_Exercise task_:
Everything in the listing below from the line containing "Recreate this scene" through the line containing "except Exception: pass" should be repeated exactly; leave out every other line.

[Rows from a 3D scene dataset]
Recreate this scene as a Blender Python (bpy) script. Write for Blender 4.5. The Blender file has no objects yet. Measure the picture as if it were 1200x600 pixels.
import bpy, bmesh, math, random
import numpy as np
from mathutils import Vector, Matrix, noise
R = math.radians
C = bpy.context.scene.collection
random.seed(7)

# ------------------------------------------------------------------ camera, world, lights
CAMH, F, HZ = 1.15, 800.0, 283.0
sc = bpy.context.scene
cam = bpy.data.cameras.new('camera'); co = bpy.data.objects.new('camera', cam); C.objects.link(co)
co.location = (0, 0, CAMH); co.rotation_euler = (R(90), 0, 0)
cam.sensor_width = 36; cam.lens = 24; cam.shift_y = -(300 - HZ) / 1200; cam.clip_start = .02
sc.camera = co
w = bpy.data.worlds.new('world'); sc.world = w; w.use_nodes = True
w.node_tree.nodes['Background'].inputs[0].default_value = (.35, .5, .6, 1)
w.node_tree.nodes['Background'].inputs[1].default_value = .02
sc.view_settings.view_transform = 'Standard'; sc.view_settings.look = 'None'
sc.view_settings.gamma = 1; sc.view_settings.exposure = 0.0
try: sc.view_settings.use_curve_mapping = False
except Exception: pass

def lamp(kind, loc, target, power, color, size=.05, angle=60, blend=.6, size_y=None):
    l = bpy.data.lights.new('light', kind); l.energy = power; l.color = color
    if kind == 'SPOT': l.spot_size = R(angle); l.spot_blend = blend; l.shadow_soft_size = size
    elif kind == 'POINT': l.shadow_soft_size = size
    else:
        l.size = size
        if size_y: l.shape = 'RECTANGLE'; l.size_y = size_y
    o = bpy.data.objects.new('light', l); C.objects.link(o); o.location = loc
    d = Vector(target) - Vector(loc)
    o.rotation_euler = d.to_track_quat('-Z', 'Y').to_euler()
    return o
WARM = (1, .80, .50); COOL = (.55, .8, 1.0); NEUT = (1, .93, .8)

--

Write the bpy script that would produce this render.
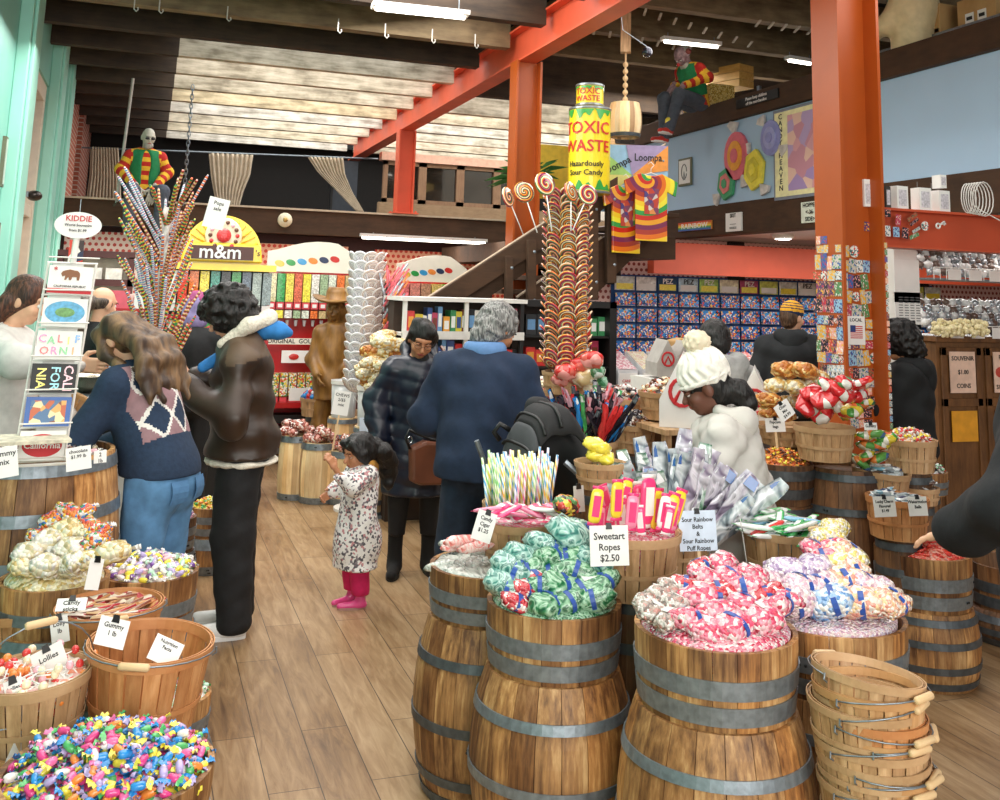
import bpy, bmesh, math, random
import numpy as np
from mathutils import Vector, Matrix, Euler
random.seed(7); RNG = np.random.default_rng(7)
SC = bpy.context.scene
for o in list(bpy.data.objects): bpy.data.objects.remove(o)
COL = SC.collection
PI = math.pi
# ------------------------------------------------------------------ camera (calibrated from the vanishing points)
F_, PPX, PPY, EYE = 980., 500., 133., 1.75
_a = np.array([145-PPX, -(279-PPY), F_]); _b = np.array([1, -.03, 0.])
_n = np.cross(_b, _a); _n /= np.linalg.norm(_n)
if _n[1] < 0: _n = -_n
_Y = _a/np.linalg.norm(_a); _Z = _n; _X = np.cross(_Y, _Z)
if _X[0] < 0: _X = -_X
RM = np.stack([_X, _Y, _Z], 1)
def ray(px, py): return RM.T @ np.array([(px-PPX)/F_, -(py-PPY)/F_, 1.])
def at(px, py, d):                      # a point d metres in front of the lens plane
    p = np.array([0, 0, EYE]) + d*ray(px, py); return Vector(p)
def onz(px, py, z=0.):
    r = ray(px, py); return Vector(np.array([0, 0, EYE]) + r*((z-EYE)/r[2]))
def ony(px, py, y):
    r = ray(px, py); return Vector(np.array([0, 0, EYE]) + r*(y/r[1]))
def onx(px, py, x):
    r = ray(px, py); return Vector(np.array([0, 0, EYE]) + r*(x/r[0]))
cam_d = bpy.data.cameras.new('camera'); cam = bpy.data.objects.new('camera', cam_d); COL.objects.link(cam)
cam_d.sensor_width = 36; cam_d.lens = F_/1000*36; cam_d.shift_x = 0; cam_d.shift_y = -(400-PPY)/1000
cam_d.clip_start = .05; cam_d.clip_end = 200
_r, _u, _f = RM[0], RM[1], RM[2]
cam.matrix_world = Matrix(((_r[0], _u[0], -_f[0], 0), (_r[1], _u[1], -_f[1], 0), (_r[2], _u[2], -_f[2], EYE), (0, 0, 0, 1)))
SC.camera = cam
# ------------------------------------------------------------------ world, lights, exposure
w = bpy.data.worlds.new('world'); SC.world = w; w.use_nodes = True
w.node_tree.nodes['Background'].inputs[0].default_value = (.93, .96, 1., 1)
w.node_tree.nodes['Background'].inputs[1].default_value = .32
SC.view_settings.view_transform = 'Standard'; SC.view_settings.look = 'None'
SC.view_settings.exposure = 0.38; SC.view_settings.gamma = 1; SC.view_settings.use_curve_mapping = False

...

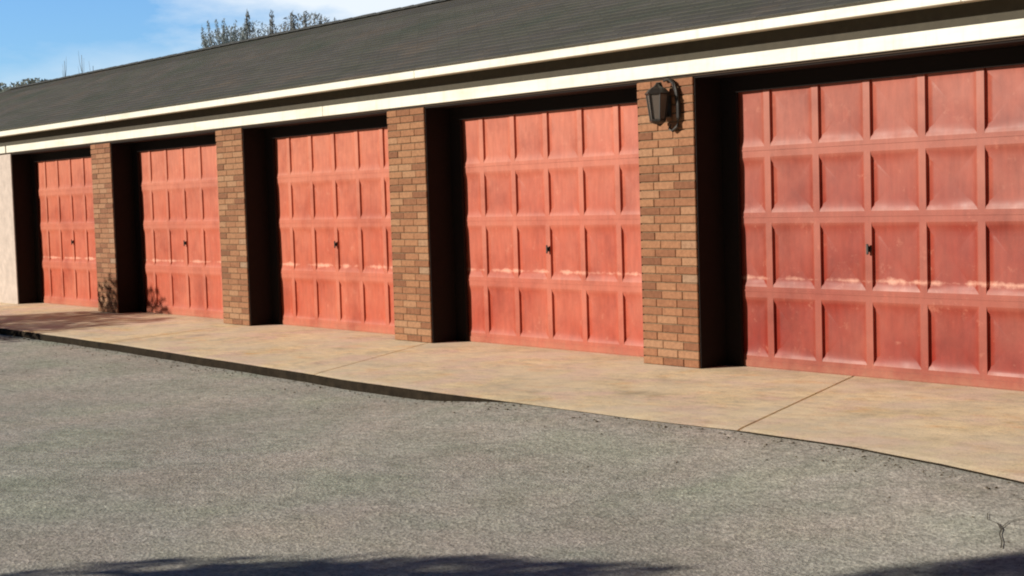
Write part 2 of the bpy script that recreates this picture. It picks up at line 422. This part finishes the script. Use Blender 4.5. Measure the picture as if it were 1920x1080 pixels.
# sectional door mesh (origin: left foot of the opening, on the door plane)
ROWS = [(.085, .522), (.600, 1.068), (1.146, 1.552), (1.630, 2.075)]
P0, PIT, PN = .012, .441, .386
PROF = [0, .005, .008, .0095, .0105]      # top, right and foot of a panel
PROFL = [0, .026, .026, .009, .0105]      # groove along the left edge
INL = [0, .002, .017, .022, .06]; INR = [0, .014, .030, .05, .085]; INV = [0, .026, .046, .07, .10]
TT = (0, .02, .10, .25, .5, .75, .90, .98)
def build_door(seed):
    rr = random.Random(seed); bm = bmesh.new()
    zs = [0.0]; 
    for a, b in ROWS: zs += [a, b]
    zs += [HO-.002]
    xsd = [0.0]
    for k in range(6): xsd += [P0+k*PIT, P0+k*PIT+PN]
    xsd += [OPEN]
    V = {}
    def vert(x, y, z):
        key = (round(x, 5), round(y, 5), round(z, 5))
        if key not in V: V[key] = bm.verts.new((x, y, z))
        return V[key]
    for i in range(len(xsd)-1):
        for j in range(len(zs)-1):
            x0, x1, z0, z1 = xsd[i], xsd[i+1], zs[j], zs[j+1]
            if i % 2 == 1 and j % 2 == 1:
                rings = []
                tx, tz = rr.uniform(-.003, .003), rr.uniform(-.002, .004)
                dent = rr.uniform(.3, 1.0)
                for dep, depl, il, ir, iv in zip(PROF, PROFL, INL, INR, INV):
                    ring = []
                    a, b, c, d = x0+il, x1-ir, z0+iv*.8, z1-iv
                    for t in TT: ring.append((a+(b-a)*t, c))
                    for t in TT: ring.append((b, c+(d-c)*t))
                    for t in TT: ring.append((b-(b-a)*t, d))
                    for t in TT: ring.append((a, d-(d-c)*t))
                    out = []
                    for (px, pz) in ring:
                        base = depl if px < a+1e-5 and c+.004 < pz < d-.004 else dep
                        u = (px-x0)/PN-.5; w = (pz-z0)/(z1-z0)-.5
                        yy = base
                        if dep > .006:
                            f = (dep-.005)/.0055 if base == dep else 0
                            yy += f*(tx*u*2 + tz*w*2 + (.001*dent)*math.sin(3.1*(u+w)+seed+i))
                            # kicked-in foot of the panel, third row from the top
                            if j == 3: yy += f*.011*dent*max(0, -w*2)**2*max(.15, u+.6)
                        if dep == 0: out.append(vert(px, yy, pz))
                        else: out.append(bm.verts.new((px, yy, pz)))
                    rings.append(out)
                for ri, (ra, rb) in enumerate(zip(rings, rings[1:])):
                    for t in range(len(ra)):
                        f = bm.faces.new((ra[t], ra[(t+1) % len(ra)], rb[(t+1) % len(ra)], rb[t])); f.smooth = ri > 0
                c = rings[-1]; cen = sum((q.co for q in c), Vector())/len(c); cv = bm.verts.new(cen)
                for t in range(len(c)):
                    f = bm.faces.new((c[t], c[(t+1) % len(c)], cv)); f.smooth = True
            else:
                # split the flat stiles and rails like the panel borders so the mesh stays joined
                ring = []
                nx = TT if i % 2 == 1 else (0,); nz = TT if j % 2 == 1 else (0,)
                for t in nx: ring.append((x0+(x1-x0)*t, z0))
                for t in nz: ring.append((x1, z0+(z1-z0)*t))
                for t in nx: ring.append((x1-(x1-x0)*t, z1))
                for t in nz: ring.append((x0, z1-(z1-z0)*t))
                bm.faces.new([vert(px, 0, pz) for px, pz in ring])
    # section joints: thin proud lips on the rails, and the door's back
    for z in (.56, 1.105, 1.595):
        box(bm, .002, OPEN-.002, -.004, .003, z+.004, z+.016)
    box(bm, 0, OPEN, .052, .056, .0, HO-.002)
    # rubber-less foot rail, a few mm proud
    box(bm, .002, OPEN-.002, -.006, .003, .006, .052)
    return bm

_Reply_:
Recreate this scene as a Blender Python (bpy) script. Write for Blender 4.5. The Blender file has no objects yet. Measure the picture as if it were 1200x600 pixels.
import bpy, bmesh, math, random
import numpy as np
from mathutils import Vector, Matrix, noise
R = math.radians
C = bpy.context.scene.collection
random.seed(7)

# ------------------------------------------------------------------ camera, world, lights
CAMH, F, HZ = 1.15, 800.0, 283.0
sc = bpy.context.scene
cam = bpy.data.cameras.new('camera'); co = bpy.data.objects.new('camera', cam); C.objects.link(co)
co.location = (0, 0, CAMH); co.rotation_euler = (R(90), 0, 0)
cam.sensor_width = 36; cam.lens = 24; cam.shift_y = -(300 - HZ) / 1200; cam.clip_start = .02
sc.camera = co
w = bpy.data.worlds.new('world'); sc.world = w; w.use_nodes = True
w.node_tree.nodes['Background'].inputs[0].default_value = (.35, .5, .6, 1)
w.node_tree.nodes['Background'].inputs[1].default_value = .02
sc.view_settings.view_transform = 'Standard'; sc.view_settings.look = 'None'
sc.view_settings.gamma = 1; sc.view_settings.exposure = 0.0
try: sc.view_settings.use_curve_mapping = False
except Exception: pass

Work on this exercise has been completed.